Последние слова скорее звучат как суровое предупреждение, а не как простая
информация.
«Голоса повышались» — то есть Ермолов с
Ростопчиным спорили.
С одной стороны, нет оснований не верить
Ермолову, но с другой — трудно представить себе Ростопчина, уговаривавшего
Кутузова, а затем Ермолова сдать Москву. Еще совсем недавно, 13 августа, он
писал министру полиции генерал-адъютанту Балашеву: «Если Провидению угодно
будет к вечному посрамлению России, чтобы злодей ея вступил в Москву, то я
почти уверен, что народ зажжет город и отнимет у Наполеона предмет его алчности
и способ наградить грабежом своих разбойников».
Он же 23 августа — тому же адресату: «О
положении Москвы я вам буду иметь честь сказать то, что верность народа
непоколебима, и он ждет единственно моего слова, чтобы идти на смерть, если
последствием сражений будет защита Москвы в виду ея».
Это не похоже на желание во чтобы то ни стало
сдать Москву, чтобы иметь возможность ее сжечь.
Хотя Ростопчин был господин весьма оригинальный
— недаром его любил император Павел, — и ручаться за него невозможно.

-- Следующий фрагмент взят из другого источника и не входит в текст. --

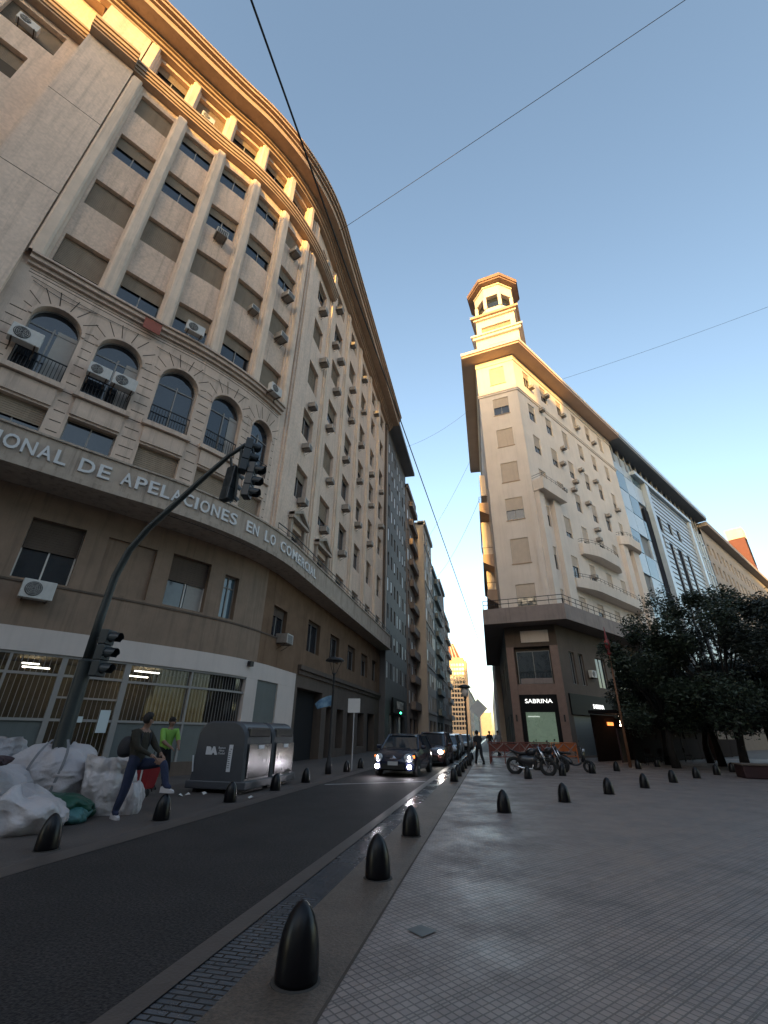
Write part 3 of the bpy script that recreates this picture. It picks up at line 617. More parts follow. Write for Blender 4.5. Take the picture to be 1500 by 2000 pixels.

В Журнале военных действий, который велся в
штабе Кутузова, говорится: «Сентября 1. Армия отступила к г. Москве;
расположилась лагерем: правый фланг пред деревнею Фили, центр между селами
Троицким и Волынским, а левый фланг пред селом Воробьевым; арьергард армии
при деревне Сетуне.
Сей день пребудет вечно незабвенным для России,
ибо собранный совет у фельдмаршала князя Кутузова в деревне Фили решил
пожертвованием Москвы спасти армию. Члены, составлявшие оный, были следующие:
фельдмаршал князь Кутузов, генералы: Барклай де Толли, Беннигсен и Дохтуров,
генерал-лейтенанты: граф Остерман и Коновницын, генерал-майор и начальник
Главного штаба Ермолов и генерал-квартирмейстер полковник Толь. (Позже к ним
присоединился Раевский. — Я. Г.)
Фельдмаршал, предcтавя Военному совету положение
армии, просил мнения каждого из членов на следующие вопросы: ожидать ли
неприятеля в позиции и дать eму сражение или сдать столицу без сражения? На сие
генерал Барклай де Толли отвечал, что в позиции, в которой армия расположена,
сражения принять невозможно и что лучше отступить с армией через Москву
к Нижнему Новгороду как к пункту главных наших сообщений между северными и
южными губерниями.
Генерал Беннигсен, выбравший позицию пред
Москвою, считал ее непреодолимою, и потому предлагал ожидать в оной неприятеля
и дать сражение.
Генерал Дохтуров был сего же мнения.
Генерал Коновницын, находя позицию пред Москвою
невыгодною, предлагал идти на неприятеля и атаковать его там, где встретят, в
чем также согласны генералы Остерман и Ермолов; но сей последний присовокупил
вопрос: известны ли нам дороги, по которым колонны должны двинуться на неприятеля?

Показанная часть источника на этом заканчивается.